Most L&D teams are not struggling because they lack talent or effort. They are struggling because of the system they are operating in. In this episode, Jess sits down with L&D strategist Tracie Cantu to talk about why L&D's credibility problem is really an operating model problem, and what it looks like to fix it. They cover everything from governance and portfolio management to getting involved in strategic conversations, empowering others to create content, and the three-pillar Learning Operations Blueprint that can help any L&D team operate with the same rigor and intention as the business it serves.
Jess and Tracie Discuss
Why L&D's traditional operating model is now a liability, not just a limitation
What "running L&D like a business" actually means (and what it does not mean)
Reframing governance and operational rigor as a superpower, not bureaucracy
The difference between the business as your customer and employees as your consumers
Portfolio management for L&D: making data-driven decisions about where to invest resources
The Learning Operations Blueprint and its three pillars: people, process, and technology
Why standardizing your intake process is the highest-leverage first step
Becoming a connector and problem-solver across the organization
Why over-indexing on content creation keeps L&D teams stuck
Empowering SMEs to create content so L&D can focus on higher-impact work
A simple first step any team can take: mapping current processes together
About Tracie Cantu
Tracie Cantu, MHRM, CPTD is an enterprise L&D strategist with 20+ years of experience building and transforming learning operations at scale. She has led learning functions across aviation, government, retail, and tech, including Director of Learning Technology at Whole Foods Market (Amazon) and Head of Learning Ecosystems at Meta, before stepping into fractional executive work and advising global organizations across financial services, legal, healthcare, and beyond. Her work is grounded in a single premise: L&D's credibility problem is an operating model problem.
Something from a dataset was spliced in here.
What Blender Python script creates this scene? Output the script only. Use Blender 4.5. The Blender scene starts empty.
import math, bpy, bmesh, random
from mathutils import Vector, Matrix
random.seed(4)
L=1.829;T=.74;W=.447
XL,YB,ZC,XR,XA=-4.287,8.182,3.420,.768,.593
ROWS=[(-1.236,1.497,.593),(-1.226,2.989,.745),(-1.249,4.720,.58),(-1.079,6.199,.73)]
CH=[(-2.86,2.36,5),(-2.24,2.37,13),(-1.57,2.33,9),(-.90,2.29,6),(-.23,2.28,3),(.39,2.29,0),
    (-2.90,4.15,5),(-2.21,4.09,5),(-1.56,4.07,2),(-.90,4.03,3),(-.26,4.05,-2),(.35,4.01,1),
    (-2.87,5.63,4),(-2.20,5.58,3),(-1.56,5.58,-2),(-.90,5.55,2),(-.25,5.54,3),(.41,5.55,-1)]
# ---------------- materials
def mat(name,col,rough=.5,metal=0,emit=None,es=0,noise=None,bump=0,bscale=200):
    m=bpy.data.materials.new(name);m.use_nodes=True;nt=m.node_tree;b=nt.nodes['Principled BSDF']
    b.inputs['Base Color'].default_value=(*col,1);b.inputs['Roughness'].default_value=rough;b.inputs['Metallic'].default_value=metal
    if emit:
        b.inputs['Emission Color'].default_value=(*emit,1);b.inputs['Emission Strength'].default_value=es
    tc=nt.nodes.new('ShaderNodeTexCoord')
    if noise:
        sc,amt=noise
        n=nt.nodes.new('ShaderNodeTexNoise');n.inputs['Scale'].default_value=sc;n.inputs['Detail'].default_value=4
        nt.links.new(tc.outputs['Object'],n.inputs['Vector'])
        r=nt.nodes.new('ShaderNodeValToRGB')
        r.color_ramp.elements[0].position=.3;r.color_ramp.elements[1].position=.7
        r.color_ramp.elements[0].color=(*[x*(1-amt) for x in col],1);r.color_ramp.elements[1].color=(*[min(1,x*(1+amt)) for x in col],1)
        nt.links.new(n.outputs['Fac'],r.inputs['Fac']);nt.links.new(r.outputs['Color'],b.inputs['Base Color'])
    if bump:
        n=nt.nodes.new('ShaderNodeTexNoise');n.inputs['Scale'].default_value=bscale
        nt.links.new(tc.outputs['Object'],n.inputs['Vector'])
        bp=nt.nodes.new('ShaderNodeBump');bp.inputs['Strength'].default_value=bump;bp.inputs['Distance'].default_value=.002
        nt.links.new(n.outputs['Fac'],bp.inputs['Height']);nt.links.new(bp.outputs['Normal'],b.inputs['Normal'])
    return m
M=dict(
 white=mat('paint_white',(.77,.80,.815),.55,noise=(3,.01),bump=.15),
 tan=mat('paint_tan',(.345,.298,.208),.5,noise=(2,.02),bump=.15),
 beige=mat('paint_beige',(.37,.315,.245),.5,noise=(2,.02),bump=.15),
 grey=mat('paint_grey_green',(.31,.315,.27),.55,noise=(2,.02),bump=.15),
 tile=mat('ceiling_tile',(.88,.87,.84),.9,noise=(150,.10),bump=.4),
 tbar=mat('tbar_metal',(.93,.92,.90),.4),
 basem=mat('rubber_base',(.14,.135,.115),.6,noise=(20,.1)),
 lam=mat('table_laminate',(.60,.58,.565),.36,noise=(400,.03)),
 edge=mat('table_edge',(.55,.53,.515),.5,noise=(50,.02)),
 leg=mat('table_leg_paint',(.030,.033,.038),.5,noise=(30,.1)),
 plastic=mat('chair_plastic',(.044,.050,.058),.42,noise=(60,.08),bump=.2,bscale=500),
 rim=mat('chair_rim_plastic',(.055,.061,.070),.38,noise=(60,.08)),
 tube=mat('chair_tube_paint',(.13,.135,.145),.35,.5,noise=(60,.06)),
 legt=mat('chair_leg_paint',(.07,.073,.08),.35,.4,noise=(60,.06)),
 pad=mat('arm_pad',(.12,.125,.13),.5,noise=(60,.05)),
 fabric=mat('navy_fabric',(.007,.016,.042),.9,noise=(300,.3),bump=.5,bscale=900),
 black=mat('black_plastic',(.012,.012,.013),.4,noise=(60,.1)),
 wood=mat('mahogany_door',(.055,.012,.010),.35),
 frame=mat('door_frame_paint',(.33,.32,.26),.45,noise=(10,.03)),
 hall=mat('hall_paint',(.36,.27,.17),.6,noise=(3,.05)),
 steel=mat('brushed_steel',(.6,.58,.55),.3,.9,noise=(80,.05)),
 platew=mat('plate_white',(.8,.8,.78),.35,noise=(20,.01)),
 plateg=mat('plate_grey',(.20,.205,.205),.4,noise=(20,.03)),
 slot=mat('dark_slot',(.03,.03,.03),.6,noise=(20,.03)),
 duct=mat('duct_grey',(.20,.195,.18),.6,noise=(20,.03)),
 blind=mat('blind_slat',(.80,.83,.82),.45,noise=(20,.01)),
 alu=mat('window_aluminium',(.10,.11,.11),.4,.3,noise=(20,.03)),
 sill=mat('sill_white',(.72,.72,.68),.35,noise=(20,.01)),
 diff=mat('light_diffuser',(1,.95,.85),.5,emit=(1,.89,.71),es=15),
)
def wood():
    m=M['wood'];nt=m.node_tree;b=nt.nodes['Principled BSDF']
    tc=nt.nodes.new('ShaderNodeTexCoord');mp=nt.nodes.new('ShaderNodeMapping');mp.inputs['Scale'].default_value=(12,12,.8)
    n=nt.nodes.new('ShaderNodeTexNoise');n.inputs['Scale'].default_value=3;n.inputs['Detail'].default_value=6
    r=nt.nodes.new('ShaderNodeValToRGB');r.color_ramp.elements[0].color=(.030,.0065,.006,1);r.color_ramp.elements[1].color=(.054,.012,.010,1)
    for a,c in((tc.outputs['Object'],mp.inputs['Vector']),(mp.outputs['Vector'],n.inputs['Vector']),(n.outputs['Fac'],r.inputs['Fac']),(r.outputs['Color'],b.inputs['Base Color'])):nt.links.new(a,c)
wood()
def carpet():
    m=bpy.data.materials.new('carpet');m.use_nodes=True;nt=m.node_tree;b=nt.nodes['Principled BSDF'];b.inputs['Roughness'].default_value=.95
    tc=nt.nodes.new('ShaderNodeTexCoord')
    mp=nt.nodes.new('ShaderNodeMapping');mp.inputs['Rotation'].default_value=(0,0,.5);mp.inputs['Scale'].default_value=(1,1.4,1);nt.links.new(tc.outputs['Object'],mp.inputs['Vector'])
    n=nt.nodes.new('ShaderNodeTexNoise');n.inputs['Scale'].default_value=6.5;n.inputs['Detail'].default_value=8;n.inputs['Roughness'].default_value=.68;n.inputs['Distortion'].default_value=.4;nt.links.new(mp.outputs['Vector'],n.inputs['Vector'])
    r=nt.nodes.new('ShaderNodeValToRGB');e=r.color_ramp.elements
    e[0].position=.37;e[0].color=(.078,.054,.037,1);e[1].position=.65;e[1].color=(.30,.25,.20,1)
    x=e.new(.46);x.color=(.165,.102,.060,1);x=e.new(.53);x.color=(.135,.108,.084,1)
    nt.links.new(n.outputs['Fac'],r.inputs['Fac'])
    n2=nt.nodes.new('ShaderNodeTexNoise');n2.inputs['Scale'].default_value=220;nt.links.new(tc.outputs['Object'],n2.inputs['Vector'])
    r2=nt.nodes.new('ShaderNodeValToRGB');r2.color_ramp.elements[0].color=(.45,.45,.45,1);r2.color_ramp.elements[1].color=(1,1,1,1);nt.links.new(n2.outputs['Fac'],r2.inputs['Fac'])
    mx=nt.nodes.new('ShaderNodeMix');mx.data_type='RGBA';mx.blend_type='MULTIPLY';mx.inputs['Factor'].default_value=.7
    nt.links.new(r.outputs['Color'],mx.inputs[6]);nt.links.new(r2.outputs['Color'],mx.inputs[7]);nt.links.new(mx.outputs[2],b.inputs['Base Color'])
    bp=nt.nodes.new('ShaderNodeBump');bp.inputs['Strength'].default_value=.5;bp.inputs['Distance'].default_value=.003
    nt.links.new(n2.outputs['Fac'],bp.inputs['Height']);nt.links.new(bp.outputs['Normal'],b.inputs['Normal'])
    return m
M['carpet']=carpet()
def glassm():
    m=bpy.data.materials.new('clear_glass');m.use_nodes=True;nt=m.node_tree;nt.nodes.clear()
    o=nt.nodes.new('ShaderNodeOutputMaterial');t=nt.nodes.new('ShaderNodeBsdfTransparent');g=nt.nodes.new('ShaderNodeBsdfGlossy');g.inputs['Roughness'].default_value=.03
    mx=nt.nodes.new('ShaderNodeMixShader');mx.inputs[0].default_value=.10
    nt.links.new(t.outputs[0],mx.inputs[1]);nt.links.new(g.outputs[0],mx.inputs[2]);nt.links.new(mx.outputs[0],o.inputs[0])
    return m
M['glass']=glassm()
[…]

As Chief Learning Strategist of Your CLO, she works with senior L&D leaders and the executives they report to on the infrastructure, technology strategy, and measurement systems that make learning functions perform like the business units they serve. Tracie is an international speaker and a regular presence at Learning, HR, and EdTech conferences. Her writing has appeared in publications such as TD Magazine, Federal News Network, and Training Magazine. Her book, Running L&D Like a Business: Drive Value with Learning Operations, published through ATD Press.